Exercise objective: Reading the listing below, count the lines that contain the word "part" and give that count alone.

--- START ---

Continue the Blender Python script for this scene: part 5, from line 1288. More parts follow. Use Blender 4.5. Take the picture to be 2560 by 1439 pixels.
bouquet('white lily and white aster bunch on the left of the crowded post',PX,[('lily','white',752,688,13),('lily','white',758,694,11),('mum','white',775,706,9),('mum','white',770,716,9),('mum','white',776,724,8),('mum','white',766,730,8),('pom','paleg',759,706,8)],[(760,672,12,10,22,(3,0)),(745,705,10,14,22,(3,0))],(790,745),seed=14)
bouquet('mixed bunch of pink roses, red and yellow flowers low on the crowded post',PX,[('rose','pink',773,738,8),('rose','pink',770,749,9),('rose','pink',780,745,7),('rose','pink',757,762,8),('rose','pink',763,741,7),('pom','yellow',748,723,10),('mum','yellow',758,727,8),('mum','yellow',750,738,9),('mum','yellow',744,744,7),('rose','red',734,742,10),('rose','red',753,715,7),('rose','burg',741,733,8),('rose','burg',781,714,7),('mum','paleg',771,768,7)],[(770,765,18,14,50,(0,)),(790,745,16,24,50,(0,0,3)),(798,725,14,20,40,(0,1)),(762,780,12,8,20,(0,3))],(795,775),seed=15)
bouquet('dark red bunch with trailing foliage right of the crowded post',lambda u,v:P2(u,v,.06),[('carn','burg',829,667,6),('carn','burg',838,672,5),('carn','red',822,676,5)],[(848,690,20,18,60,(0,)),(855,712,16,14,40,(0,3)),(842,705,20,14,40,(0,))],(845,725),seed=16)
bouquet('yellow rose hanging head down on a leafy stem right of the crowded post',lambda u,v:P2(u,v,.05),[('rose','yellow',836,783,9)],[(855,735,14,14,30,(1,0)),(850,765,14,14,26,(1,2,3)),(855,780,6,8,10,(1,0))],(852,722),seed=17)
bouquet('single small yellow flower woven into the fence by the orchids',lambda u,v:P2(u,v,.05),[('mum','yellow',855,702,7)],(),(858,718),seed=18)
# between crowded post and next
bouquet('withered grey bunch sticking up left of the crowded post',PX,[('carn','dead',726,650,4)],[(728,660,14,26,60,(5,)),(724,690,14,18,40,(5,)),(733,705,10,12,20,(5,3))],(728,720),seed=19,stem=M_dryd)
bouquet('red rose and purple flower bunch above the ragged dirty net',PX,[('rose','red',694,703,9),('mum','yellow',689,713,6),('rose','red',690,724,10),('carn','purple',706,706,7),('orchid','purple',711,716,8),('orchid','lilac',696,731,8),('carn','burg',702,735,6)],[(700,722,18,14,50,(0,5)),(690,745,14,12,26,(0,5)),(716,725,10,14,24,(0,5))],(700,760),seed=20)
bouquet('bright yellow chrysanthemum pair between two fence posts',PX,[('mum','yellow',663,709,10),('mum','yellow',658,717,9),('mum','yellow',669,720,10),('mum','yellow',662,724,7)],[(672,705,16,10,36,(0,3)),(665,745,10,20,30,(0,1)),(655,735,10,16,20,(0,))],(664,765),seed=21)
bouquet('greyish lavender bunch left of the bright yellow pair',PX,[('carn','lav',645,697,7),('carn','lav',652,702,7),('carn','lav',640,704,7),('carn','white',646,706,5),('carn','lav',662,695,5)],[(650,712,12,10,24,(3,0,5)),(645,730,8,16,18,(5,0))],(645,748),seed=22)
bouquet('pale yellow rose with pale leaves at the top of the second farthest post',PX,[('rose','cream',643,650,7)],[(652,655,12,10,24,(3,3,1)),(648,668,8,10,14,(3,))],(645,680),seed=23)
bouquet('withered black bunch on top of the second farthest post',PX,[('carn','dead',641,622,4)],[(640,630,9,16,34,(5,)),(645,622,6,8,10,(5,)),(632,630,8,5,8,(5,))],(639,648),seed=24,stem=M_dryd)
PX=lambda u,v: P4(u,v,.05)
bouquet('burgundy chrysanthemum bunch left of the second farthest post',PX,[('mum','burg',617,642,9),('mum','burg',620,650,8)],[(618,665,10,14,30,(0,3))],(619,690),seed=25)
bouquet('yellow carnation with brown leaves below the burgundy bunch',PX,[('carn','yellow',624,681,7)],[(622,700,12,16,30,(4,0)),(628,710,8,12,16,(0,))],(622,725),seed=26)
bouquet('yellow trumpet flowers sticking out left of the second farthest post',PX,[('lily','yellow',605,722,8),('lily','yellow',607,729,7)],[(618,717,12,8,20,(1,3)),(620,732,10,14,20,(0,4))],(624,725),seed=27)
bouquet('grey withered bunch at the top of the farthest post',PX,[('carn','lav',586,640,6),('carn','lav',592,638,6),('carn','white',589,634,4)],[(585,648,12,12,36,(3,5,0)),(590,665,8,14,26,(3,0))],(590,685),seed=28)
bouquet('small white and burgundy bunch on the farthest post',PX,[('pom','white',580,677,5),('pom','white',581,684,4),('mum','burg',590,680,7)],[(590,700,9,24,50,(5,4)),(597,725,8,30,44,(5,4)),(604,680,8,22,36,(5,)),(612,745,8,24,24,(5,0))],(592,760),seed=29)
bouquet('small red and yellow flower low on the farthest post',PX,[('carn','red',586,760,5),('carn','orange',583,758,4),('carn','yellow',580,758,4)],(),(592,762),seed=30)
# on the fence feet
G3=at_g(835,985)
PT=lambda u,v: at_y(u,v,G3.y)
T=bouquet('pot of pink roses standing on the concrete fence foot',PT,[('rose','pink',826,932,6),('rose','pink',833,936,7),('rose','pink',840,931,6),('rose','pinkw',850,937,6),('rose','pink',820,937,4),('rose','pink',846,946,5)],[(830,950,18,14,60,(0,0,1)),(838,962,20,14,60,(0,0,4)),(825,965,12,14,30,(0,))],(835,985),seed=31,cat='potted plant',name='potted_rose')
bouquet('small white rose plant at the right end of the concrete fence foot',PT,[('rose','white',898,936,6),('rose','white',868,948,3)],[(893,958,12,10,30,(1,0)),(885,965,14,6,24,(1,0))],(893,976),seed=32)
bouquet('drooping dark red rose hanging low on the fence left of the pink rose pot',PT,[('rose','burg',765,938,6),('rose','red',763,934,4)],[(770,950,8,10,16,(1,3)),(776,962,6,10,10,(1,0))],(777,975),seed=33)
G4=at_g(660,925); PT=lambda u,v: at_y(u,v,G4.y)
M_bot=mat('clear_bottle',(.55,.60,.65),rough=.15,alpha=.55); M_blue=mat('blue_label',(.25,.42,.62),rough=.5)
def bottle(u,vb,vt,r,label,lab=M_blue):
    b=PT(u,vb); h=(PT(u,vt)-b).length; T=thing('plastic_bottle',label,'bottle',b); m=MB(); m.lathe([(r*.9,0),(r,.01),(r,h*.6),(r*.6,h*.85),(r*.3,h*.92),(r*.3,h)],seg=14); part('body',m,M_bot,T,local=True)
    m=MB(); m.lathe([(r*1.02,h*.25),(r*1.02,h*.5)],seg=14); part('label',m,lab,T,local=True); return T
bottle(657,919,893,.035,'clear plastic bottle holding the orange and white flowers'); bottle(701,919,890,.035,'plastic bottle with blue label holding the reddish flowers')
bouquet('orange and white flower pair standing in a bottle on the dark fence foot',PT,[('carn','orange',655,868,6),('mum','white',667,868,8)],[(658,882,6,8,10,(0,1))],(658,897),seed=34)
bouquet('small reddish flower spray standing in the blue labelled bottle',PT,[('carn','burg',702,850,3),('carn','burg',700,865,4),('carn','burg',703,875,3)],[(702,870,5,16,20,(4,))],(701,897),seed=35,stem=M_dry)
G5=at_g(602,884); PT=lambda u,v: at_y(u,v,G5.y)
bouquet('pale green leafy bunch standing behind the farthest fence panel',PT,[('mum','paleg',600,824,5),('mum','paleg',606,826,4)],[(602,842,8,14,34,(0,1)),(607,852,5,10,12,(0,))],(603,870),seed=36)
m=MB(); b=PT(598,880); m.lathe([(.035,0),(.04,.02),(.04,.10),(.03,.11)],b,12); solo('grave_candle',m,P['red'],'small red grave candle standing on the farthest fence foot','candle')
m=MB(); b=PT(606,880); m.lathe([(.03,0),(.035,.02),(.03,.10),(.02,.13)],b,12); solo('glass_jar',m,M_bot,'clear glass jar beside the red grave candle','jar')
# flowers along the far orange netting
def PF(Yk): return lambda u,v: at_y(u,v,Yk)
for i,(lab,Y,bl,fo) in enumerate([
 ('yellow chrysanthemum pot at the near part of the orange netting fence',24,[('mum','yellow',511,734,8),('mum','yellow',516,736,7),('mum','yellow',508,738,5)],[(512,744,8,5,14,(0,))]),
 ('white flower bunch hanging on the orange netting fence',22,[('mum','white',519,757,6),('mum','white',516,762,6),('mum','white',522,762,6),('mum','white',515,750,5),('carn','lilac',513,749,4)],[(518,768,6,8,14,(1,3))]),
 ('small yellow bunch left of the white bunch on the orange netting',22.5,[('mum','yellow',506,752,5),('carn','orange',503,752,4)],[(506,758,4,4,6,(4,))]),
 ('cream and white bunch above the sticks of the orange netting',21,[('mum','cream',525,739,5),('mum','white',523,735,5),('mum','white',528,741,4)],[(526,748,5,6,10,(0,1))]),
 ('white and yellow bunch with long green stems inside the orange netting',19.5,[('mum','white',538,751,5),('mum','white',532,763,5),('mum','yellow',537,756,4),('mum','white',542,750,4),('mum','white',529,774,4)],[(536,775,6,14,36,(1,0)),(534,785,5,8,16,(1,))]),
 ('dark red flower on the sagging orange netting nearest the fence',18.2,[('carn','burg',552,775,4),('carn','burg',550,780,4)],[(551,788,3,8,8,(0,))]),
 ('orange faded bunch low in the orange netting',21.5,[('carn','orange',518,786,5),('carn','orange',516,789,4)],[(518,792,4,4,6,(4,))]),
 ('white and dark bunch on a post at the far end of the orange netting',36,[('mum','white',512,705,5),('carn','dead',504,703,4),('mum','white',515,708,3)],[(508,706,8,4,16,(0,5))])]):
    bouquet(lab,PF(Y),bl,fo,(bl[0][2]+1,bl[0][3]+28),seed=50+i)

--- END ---

Solution for this exercise: 4